Beutner has initiated this process by stripping schools of vital funding needed for their success. Despite a reserve of $1.86 billion (25% of LAUSD’s administrative budget) district schools are unable to provide students with full-time nurses, psychiatric counseling, up-to-date resources, and smaller class sizes. By gradually starving Los Angeles public schools, Beutner is producing the circumstances that will allow him to outsource LAUSD to the private sector.
Schiller spoke about the conditions under Beutner, explaining, “There have been numerous occasions when we didn’t have a nurse on that particular day, on that particular time. So I was the de facto nurse, whether it was giving out band-aids, or finding a place for a kid to sleep, or holding a kid’s head to the side while they’re having a seizure.
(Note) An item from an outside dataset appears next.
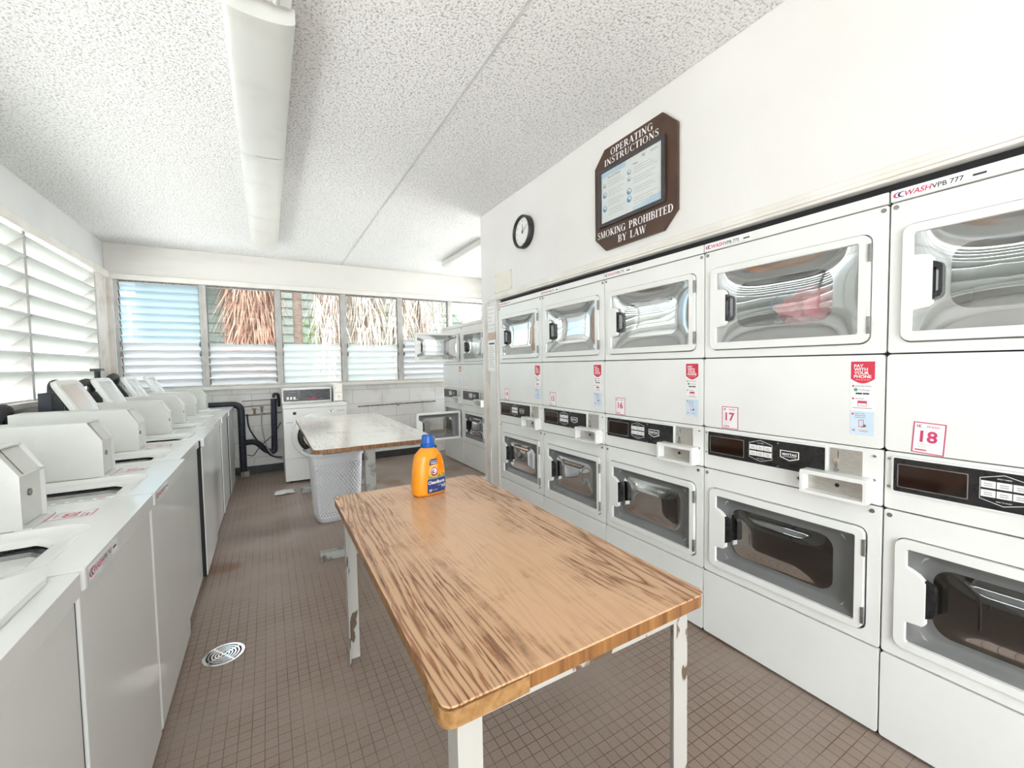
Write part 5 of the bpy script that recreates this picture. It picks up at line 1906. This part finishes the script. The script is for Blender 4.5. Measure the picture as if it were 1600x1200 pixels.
for x, z in ((0.03, 0.03), (0.11, 0.05)):
    m_ = MB()
    m_.tube([(x, -0.02, z - 0.03), (x, -0.02, z + 0.035)], 0.013, brass, 10)
    m_.tube([(x - 0.022, -0.02, z + 0.04), (x + 0.022, -0.02, z + 0.04)], 0.006, rust_iron, 8)
    m_.build('valve', t, smooth=50)
o = MB().tube([(-0.72, 6.225, 0.778), (0.425, 6.225, 0.790)], 0.011, rust_iron, 10)
for x in (-0.15,):
    o.tube([(x, 6.225, 0.75), (x, 6.225, 0.79)], 0.012, rust_iron, 8)
tag(o.build('conduit', smooth=50, origin=(-0.15, 6.225, 0.78)), 'long thin grey conduit on the block wall right of the front load washer', 'pipe')
o = MB().tube(bend([(-1.89, 6.17, 0.80), (-1.90, 6.12, 0.62), (-1.86, 6.045, 0.36), (-1.78, 6.04, 0.22), (-1.69, 6.04, 0.18)], 0.15), 0.008, hose_grey, 8)
tag(o.build('braided_hose', smooth=50), 'thin pale grey hose hanging from the valve on the back wall', 'hose')
o = MB().tube(bend([(-2.05, 6.17, 0.77), (-2.04, 6.12, 0.60), (-1.90, 6.00, 0.36), (-1.80, 5.98, 0.24), (-1.685, 5.98, 0.22)], 0.2), 0.009, hose_black, 8)
tag(o.build('black_hose', smooth=50), 'thin black hose curving from the left valve down to the front load washer', 'hose')
o = MB().tube(bend([(-1.69, 6.00, 0.66), (-1.76, 6.03, 0.52), (-1.93, 6.04, 0.37), (-2.00, 6.03, 0.26), (-2.06, 6.05, 0.28)], 0.1), 0.005, hose_black, 8)
tag(o.build('black_cable', smooth=50), 'thin black cable crossing the hoses on the back wall', 'cable')
# standpipes and hoses behind the washers
t = thing('washer_standpipe', 'square dark blue standpipe with a hose elbow beneath the left louvred windows', 'pipe', (-3.12, 4.14, 0.0))
MB().box(-0.035, 0.035, -0.10, 0.10, 0.0, 1.19, pipe_blue).build('pipe_cover', t, bevel=0.006)
MB().tube(bend([(0.0, 0.0, 1.18), (0.0, 0.02, 1.25), (0.0, 0.11, 1.262), (0.02, 0.17, 1.20), (0.05, 0.18, 0.95)], 0.06), 0.022, hose_black, 12).build('elbow_hose', t, smooth=50)
for i, (ya, yb_, zt_, lab) in enumerate(((4.52, 4.90, 1.262, 'black corrugated drain hose arching behind the nearest raised washer lid'),
                                         (5.28, 5.56, 1.300, 'black drain hose arching beside the corner post of the windows'),
                                         (3.38, 3.50, 1.14, 'dark drain hose standing at the left edge of the frame'))):
    pts = [(-3.12, ya, 0.0), (-3.12, ya, zt_ - 0.12)] + [(-3.12 + 0.03 * math.sin(PI * k / 8), (ya + yb_) / 2 - (yb_ - ya) / 2 * math.cos(PI * k / 8), zt_ - 0.10 + 0.085 * math.sin(PI * k / 8)) for k in range(9)] + [(-3.06, yb_, zt_ - 0.2), (-2.94, yb_, 0.85)]
    tag(MB().tube(pts, 0.030 if i < 2 else 0.034, hose_black, 12).build('drain_hose', smooth=50, origin=(-3.12, ya, 0)), lab, 'hose', 'drain hoses behind the washers')
o = MB()
o.tube([(-3.21, 5.44, 1.24), (-3.21, 5.44, 1.35)], 0.022, hose_black, 10)
o.box(-3.25, -3.17, 5.39, 5.49, 1.335, 1.36, black_plastic)
o.tube([(-3.21, 5.44, 0.0), (-3.21, 5.44, 1.24)], 0.012, rust_iron, 8)
tag(o.build('shutoff_valve', smooth=40, origin=(-3.21, 5.44, 0)), 'black shutoff valve on a pipe riser beside the wooden corner post', 'valve')
# small junction box at the right of the front load washer
o = MB().box(-0.945, -0.88, 6.19, 6.245, 0.66, 0.75, hose_grey)
o.prism(circle(-0.912, 0.705, 0.015, 12), 6.185, 6.19, dark_steel, XZ)
tag(o.build('junction_box', bevel=0.004, origin=(-0.91, 6.22, 0.70)), 'small grey junction box on the block wall beside the front load washer', 'box')

# ------------------------------------------------------------------ floor things
t = thing('floor_drain', 'round metal floor drain with concentric slots in the tiled floor', 'drain', (-2.035, 2.33, 0.0))
b = MB()
for r0_, r1_ in ((0.070, 0.083), (0.056, 0.063), (0.043, 0.050), (0.030, 0.037), (0.018, 0.0245), (0.0, 0.010)):
    if r0_ == 0:
        b.prism(circle(0, 0, r1_, 24), 0.0006, 0.005, chrome, XYZ)
    else:
        b.prism(circle(0, 0, r1_, 48), 0.0006, 0.005, chrome, XYZ, holes=[circle(0, 0, r0_, 48)])
for a in (35, 125, 215, 305):
    ca, sa = math.cos(R(a)), math.sin(R(a))
    b.prism([(0.008 * ca - 0.004 * sa, 0.008 * sa + 0.004 * ca), (0.008 * ca + 0.004 * sa, 0.008 * sa - 0.004 * ca), (0.072 * ca + 0.004 * sa, 0.072 * sa - 0.004 * ca), (0.072 * ca - 0.004 * sa, 0.072 * sa + 0.004 * ca)], 0.0008, 0.0048, chrome, XYZ)
b.build('grate', t)
MB().prism(circle(0, 0, 0.080, 40), 0.0002, 0.0008, dark_seam, XYZ).build('drain_well', t)
# crumpled tissue
bm_ = MB()
nu_, nv_ = 14, 10
V = []
for j in range(nv_ + 1):
    for i in range(nu_ + 1):
        x = (i / nu_ - .5) * 0.19
        y = (j / nv_ - .5) * 0.15
        e = 1 - max(abs(i / nu_ - .5), abs(j / nv_ - .5)) * 1.7
        z = 0.004 + max(0, e) * 0.028 + 0.012 * abs(noise.noise(Vector((x * 30, y * 30, 3))))
        V.append((x + 0.012 * noise.noise(Vector((x * 25, y * 25, 1))), y + 0.012 * noise.noise(Vector((x * 25, y * 25, 7))), z))
F = [(j * (nu_ + 1) + i, j * (nu_ + 1) + i + 1, (j + 1) * (nu_ + 1) + i + 1, (j + 1) * (nu_ + 1) + i) for j in range(nv_) for i in range(nu_)]
o = bm_.add(V, F, sponge).build('crumpled_tissue', smooth=25)
md = o.modifiers.new('thick', 'SOLIDIFY')
md.thickness = 0.0015
o.location = (-1.70, 5.08, 0.0)
tag(o, 'crumpled white tissue lying on the floor in front of the front load washer', 'tissue')

# ------------------------------------------------------------------ outside
structure(MB().box(-30, 30, -25, 40, -0.3, -0.125, ext_concrete).build('ground'))
# neighbour building seen through the leftmost back window
t = thing('white_building', 'pale blue white building behind the leftmost back window', 'building', (-7.6, 12.6, 0))
MB().box(-6, 3.25, 0, 4, 0, 7, ext_bluewhite).build('wall', t)
b = MB()
for k in range(26):
    b.box(-6, 3.27, -0.05, 0.0, 0.15 + k * 0.26, 0.27 + k * 0.26, ext_white)
b.build('siding_boards', t, bevel=0.004)
for x in (-1.2, 2.3):
    f = MB().box(x, x + 0.9, -0.09, -0.05, 1.3, 2.9, ext_white).build('window', t)
    MB().box(x + 0.08, x + 0.82, -0.095, -0.09, 1.38, 2.82, ext_bluewhite).build('pane', f)
t = thing('grey_building', 'grey green building with horizontal siding beyond the palms', 'building', (-4.2, 13.4, 0))
MB().box(0, 13, 0, 4, 0, 3.55, ext_siding).build('wall', t)
b = MB()
for k in range(14):
    b.prism([(-0.05, 0.1 + k * 0.245), (-0.012, 0.33 + k * 0.245), (0.0, 0.33 + k * 0.245), (0.0, 0.1 + k * 0.245)], 0, 13, ext_siding, YZ)
b.build('siding_boards', t)
MB().box(-0.1, 2.4, -0.9, 4.1, 3.55, 3.85, ext_white).build('balcony_slab', t, bevel=0.02)
b = MB()
for k in range(9):
    b.box(-0.08 + k * 0.28, -0.05 + k * 0.28, -0.85, -0.82, 3.85, 4.75, ext_white)
for z in (3.98, 4.35, 4.72):
    b.box(-0.08, 2.3, -0.86, -0.81, z, z + 0.04, ext_white)
b.build('balcony_railing', t)
MB().box(0.8, 1.5, -0.02, 0.0, 3.9, 5.7, ext_dark).build('balcony_door', t)
MB().box(0, 2.4, 0, 4, 3.55, 7, ext_bluewhite).build('upper_wall', t)
MB().box(2.4, 13, 0, 4, 3.55, 7, ext_siding).build('upper_siding', t)


def strip(mb, p, d, L_, w, mt, droop=0.5, seg=3):
    """one narrow leaflet, bending down"""
    side = Vector((-d.y, d.x, 0))
    if side.length < 1e-3:
        side = Vector((1, 0, 0))
    side.normalize()
    V = []
    q = Vector(p)
    dd_ = d.copy()
    for k in range(seg + 1):
        ww = w * (1 - k / seg * 0.85)
        V += [q + side * ww, q - side * ww]
        dd_ = (dd_ + Vector((0, 0, -droop / seg))).normalized()
        q = q + dd_ * (L_ / seg)
    F = [(2 * k, 2 * k + 1, 2 * k + 3, 2 * k + 2) for k in range(seg)]
    mb.add(V, F, mt)


def palm(x, y, r_, zt_, skirt, label, n=900, mt=frond_brown, flare=0.0):
    t = thing('palm_tree', label, 'palm tree', (x, y, 0), 0, 'palms outside the back windows')
    b = MB()
    rings = []
    for k in range(40):
        z = zt_ * k / 39
        rr_ = r_ * (1 + 0.05 * (k % 2)) + flare * math.exp(-z / 1.0)
        rings.append([(rr_ * math.cos(2 * PI * j / 18), rr_ * math.sin(2 * PI * j / 18), z) for j in range(18)])
    b.loft(rings, palm_trunk, cap1=True)
    b.build('trunk', t, smooth=40)
    if skirt:
        z0, z1, rs = skirt
        for grp in range(1):
            b = MB()
            rnd = random.Random(int(abs(x) * 100))
            for k in range(n):
                a = rnd.uniform(0, 2 * PI)
                z = rnd.uniform(z0 + 0.35, z1)
                rad = r_ + rs * rnd.uniform(0.05, 1.0) ** 0.7 * (0.5 + 0.5 * (z - z0) / (z1 - z0))
                d = Vector((math.cos(a) * 0.25 + rnd.uniform(-.45, .45), math.sin(a) * 0.25 + rnd.uniform(-.3, .3), -1)).normalized()
                strip(b, (rad * math.cos(a), rad * math.sin(a), z), d, rnd.uniform(0.3, 0.75), rnd.uniform(0.008, 0.018), mt, 0.3)
            b.build('dry_frond_skirt', t, fix=False)
    return t


palm(-2.02, 9.2, 0.17, 6, (1.25, 4.6, 0.34), 'thick palm with a shaggy brown skirt of dead fronds behind the second back window', 2600, frond_brown)
palm(-1.24, 9.6, 0.085, 6, None, 'slender bare palm trunk behind the third back window')
palm(-0.72, 9.0, 0.15, 6, (0.5, 4.6, 0.16), 'pale palm trunk flaring to its base at the right of the third back window', 900, frond_pale, 0.18)
palm(0.05, 9.3, 0.13, 6, (1.7, 4.6, 0.38), 'palm with a pale hanging skirt behind the fourth back window', 1500, frond_pale, 0.1)
palm(0.66, 9.0, 0.12, 6, (0.6, 4.4, 0.12), 'pale palm trunk at the right of the fourth back window', 700, frond_pale, 0.15)
palm(1.28, 9.4, 0.14, 6, (2.2, 4.8, 0.42), 'palm with a peach coloured skirt behind the fifth back window', 1500, frond_pale)
# green climbing leaves and a loose frond
for (x, y, z0, z1, n, mt, nm, lab) in ((-0.98, 10.2, 1.35, 2.5, 130, leaf_green, 'leafy_vine', 'bright green leafy vine climbing behind the third back window'),
                                       (1.95, 9.8, 1.5, 3.2, 420, leaf_dull, 'leafy_shrub', 'dull green shrub behind the fifth and sixth back windows')):
    t = thing(nm, lab, 'plant', (x, y, 0))
    MB().tube([(0, 0, 0), (0.02, 0, z0), (0.0, 0, z1)], 0.012, palm_trunk, 8).build('stem', t, smooth=50)
    b = MB()
    rnd = random.Random(n)
    sp = 0.10 if nm == 'leafy_vine' else 0.65
    for k in range(n):
        z = rnd.uniform(z0, z1)
        p = (rnd.gauss(0, sp), rnd.gauss(0, 0.12), z)
        d = Vector((rnd.uniform(-1, 1), rnd.uniform(-1, 1), rnd.uniform(-.6, .4))).normalized()
        strip(b, p, d, rnd.uniform(0.08, 0.18), rnd.uniform(0.02, 0.045), mt, 0.6, 3)
    b.build('leaves', t, fix=False)
t = thing('palm_frond', 'green palm frond hanging in front of the white building outside the leftmost back window', 'plant', (-4.6, 9.0, 0))
MB().tube([(-0.9, 0, 0.0), (-0.9, 0, 3.3)], 0.05, palm_trunk, 10).build('stem', t, smooth=50)
b = MB()
rnd = random.Random(5)
rach = [Vector((-0.9 + 1.5 * k / 20, 0, 3.3 + 0.12 * math.sin(k / 20 * PI) - 0.75 * (k / 20) ** 3)) for k in range(21)]
b.tube(rach, 0.012, leaf_dull, 6)
for k in range(2, 21):
    for s_ in (-1, 1):
        for q in range(2):
            strip(b, rach[k], Vector((0.5, s_ * 0.55, -0.35 - rnd.random() * 0.3)).normalized(), 0.42, 0.012, leaf_green if q else leaf_dull, 0.9, 4)
b.build('frond', t, fix=False)

bpy.context.view_layer.update()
I once had to give mouth to mouth because a student stopped breathing and nobody would call 911.”
Ultimately, it was these conditions that inspired one of the largest strikes in LAUSD history. The 2019 strike echoed earlier movements in 1969 and 1989 in which teachers pushed for union rights and better funding. However, widespread participation earlier this year could mean a turning point for public education in Los Angeles. Schiller described the event as “one of the most powerful strikes I have ever been in. There was such solidarity on the picket line, there was such power in our numbers. Marching with us were parents, students, families. I really felt support.”
This solidarity translated to a victory for public education. The strike was settled with a tentative agreement between UTLA and LAUSD on January 22. The agreement outlines a series of reforms including, a charter school cap, class size reduction by 2021, a +3% salary increase, and greater protection for union members. The implications of the 2019 LAUSD teacher strike are far-reaching. Negotiations between UTLA and the school board have shown that administrative indifference toward the public sector will not be tolerated. According to Schiller, parents, teachers, and students of LAUSD have made their point clear: “Stop doing things badly.”
Los Angeles is home to many realities. It is a city where the American dream is simultaneously magnified and destroyed. Where abundance and insecurity live side by side. Los Angeles suffers from acute inequality reinforced by the conflicting visions of business and labor classes. But this conflict is also the source of resilience within the city. It has inspired groups like United Teachers of Los Angeles who have found agency and energy in their numbers to bring change from below. By striking for public education, UTLA is making the right to dream a reality for all students in Los Angeles.